Rimbaud a arrêté d’écrire à 21 ans, quelque chose comme ça. C’est à cause des mots, de tout ce qu’ils ne savent pas dire, tout ce qu’ils ne peuvent pas faire. L’indicible. Au bout du compte, au bout de son court chemin, de ses trop brèves bohèmes, il a changé son fusil d’épaule. Pour Rimbaud la poésie ne s’écrit pas. Pour Rimbaud, ça se vit, la poésie. Il a vécu à mourir, il a vécu à se perdre. Il savait ce qu’il faisait, il l’avait prédit : la souffrance est énorme dans le dérèglement de tous les sens, l’alcool, l’ennui, le sexe. Enorme, la misère. Il avait prédit toutes ces choses, le petit. Il avait annoncé ces hordes d’horribles Voyants qui allaient reprendre son flambeau. 
Il y a eu Breton avec sa bande de perchés surréalistes. Il y a eu le 20ème siècle littéraire qui n’aurait jamais été ce qu'il a été sans Rimbaud, sans ses poèmes, sans ses lettres du Voyant. Les meilleurs ont repris le chantier. Ils sont partis d’où lui est tombé. Dylan est de ces monstres. 
Bob Dylan, c’est Arthur Rimbaud qui a trouvé une guitare. 

Reste à savoir s’il viendra le recevoir, son prix. La chose est prévue le 10 décembre. Mais la question reste ouverte. 
Il a chanté le soir même de l’annonce de son Nobel. C’était sur le scène du Cosmopolitan. Le soir même. Eh bien, qu’on y le veuille ou non, il n’en a pas dit un mot de son Nobel. Rien. Il remet ça le lendemain pour le Desert Trip Festival. 
Pas un mot. Pas le moindre mot. 

Il y a eu deux cas de refus dans l’histoire du Nobel littéraire. Mais ça ne compte pas. Boris Pasternak en 58 n’avait pas trop le choix de décliner. Les amis Soviets lui pressaient l’épaule un peu fort. Quant à JPS en 64, ça ne compte pas non plus. Ça ne compte pas non plus, parce que ses « raisons objectives » pour ne pas se laisser transformer en institution n’en étaient pas. Sans déconner, Sartre est mort comme il a toujours vécu. Aveugle. Ne me faites pas parler de Billancourt, entre autres…
Bref… 
Bob Dylan a accepté la Légion d’Honneur des mains d’Aurélie Filippetti. Ce jour-là, son discours de 10 minutes a montré sa torture à recevoir une distinction. Il y a des mecs qui ne savent pas recevoir les cadeaux. Il y a des mecs, ils ne savent que donner. Je gagerais que Dylan est un saint. De ceux qui ne savent que donner. 

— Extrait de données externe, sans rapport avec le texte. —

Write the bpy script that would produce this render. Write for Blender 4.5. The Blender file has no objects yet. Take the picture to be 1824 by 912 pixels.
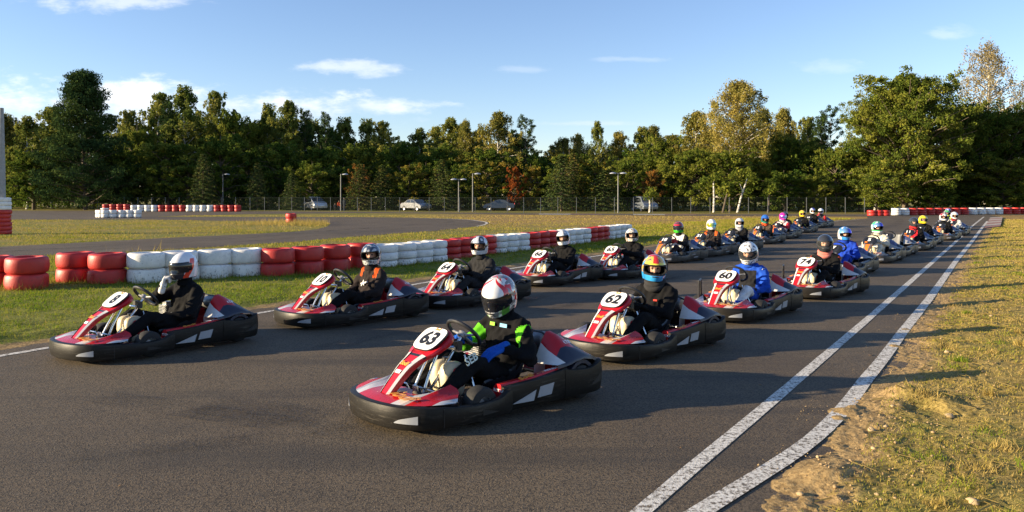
import bpy, bmesh, math, random
import numpy as np
from mathutils import Vector, Matrix, Quaternion, noise as mnoise
from math import sin, cos, pi, radians, sqrt, atan2
random.seed(7)
scene = bpy.context.scene
COL = scene.collection
# ------------------------------------------------------------------ camera
F = 1378.0; HZ = 351.0; CH = 1.68
cam = bpy.data.cameras.new("camera"); camo = bpy.data.objects.new("camera", cam); COL.objects.link(camo)
cam.sensor_width = 36; cam.lens = 36*F/1824; cam.shift_y = -(456-HZ)/1824
cam.clip_start = .05; cam.clip_end = 5000
camo.location = (0, 0, CH); camo.rotation_euler = (pi/2, 0, 0)
scene.camera = camo
# ------------------------------------------------------------------ light
SUN_EL = radians(12.0)
sd = Vector((-1.0, -0.17, 0)).normalized()
SUN_DIR = Vector((sd.x*cos(SUN_EL), sd.y*cos(SUN_EL), sin(SUN_EL)))
sun = bpy.data.lights.new("sun", 'SUN'); suno = bpy.data.objects.new("sun", sun); COL.objects.link(suno)
sun.energy = 5.0; sun.angle = radians(0.5); sun.color = (1.0, 0.81, 0.53)
suno.rotation_euler = (-SUN_DIR).to_track_quat('-Z', 'Y').to_euler(); suno.location = (-30, -5, 20)
world = bpy.data.worlds.new("World"); scene.world = world; world.use_nodes = True
SKY_STRENGTH = 0.092
EXPOSURE = 1.35
scene.view_settings.view_transform = 'Standard'; scene.view_settings.look = 'None'
scene.view_settings.exposure = EXPOSURE; scene.view_settings.gamma = 1
scene.render.engine = 'CYCLES'
scene.cycles.max_bounces = 6; scene.cycles.transparent_max_bounces = 8

# small node helper
class NT:
    def __init__(s, tree): s.t = tree; s.n = tree.nodes; s.l = tree.links
    def new(s, typ, **kw):
        n = s.n.new(typ)
        for k, v in kw.items(): setattr(n, k, v)
        return n
    def put(s, sock, v):
        if v is None: return
        if isinstance(v, bpy.types.NodeSocket): s.l.new(v, sock)
        elif isinstance(v, (tuple, list)) and len(v) == 3 and sock.type == 'RGBA': sock.default_value = (*v, 1)
        else: sock.default_value = v
    def math(s, op, a, b=None, c=None, clamp=False):
        n = s.new('ShaderNodeMath', operation=op, use_clamp=clamp)
        s.put(n.inputs[0], a)
        if b is not None: s.put(n.inputs[1], b)
        if c is not None: s.put(n.inputs[2], c)
        return n.outputs[0]
    def mix(s, f, a, b):
        n = s.new('ShaderNodeMix', data_type='RGBA'); s.put(n.inputs[0], f); s.put(n.inputs[6], a); s.put(n.inputs[7], b)
        return n.outputs[2]
    def ramp(s, v, lo, hi, a=0., b=1.):
        n = s.new('ShaderNodeMapRange', interpolation_type='SMOOTHSTEP'); s.put(n.inputs[0], v)
        n.inputs[1].default_value = lo; n.inputs[2].default_value = hi; n.inputs[3].default_value = a; n.inputs[4].default_value = b
        return n.outputs[0]
    def noise(s, vec, scale, detail=3, rough=.55, dist=0):
        n = s.new('ShaderNodeTexNoise'); s.put(n.inputs['Vector'], vec); n.inputs['Scale'].default_value = scale
        n.inputs['Detail'].default_value = detail; n.inputs['Roughness'].default_value = rough; n.inputs['Distortion'].default_value = dist
        return n.outputs[0]

w = NT(world.node_tree); w.n.clear()
out = w.new('ShaderNodeOutputWorld'); bg = w.new('ShaderNodeBackground')
sky = w.new('ShaderNodeTexSky', sky_type='NISHITA'); sky.sun_disc = False
sky.sun_elevation = SUN_EL; sky.sun_rotation = atan2(SUN_DIR.x, SUN_DIR.y)
sky.air_density = 1.0; sky.dust_density = 0.0; sky.ozone_density = 2.2; sky.altitude = 100
geo = w.new('ShaderNodeTexCoord'); sep = w.new('ShaderNodeSeparateXYZ'); w.l.new(geo.outputs['Generated'], sep.inputs[0])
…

Mais si Rimbaud avait trouvé une guitare, il ne serait peut-être pas allé s’ensabler à Aden, dans son silence à la con. Il aurait gardé sa jambe. Il se serait épargné de crever comme un misérable à le descente du bateau, à Marseille. 
Non. Il aurait sûrement marché jusqu’à Stockholm. 


PS : j’ai un ami cher qui s’appelle Philippe D.… il écrit des romans depuis trente ans. Il écrit des chansons. Il dit que ce n’est pas de la littérature, il chuchote qu'il s'agit d'autre chose, les chansons. Je sais bien, Etiemble l’a dit, « celui qui n’a pas su écrire de roman ne me semble pas être rentré dans la carrière des Lettres par l’impulsion du génie » (quelque chose comme ça), je le sais bien. Mais bon sang Philippe, quand tu écris tes putains de chansons, c’est du haut vol, Philippe. C’est de la pure. Et c’est de la Littérature. Rien de moins. Rien d’autre.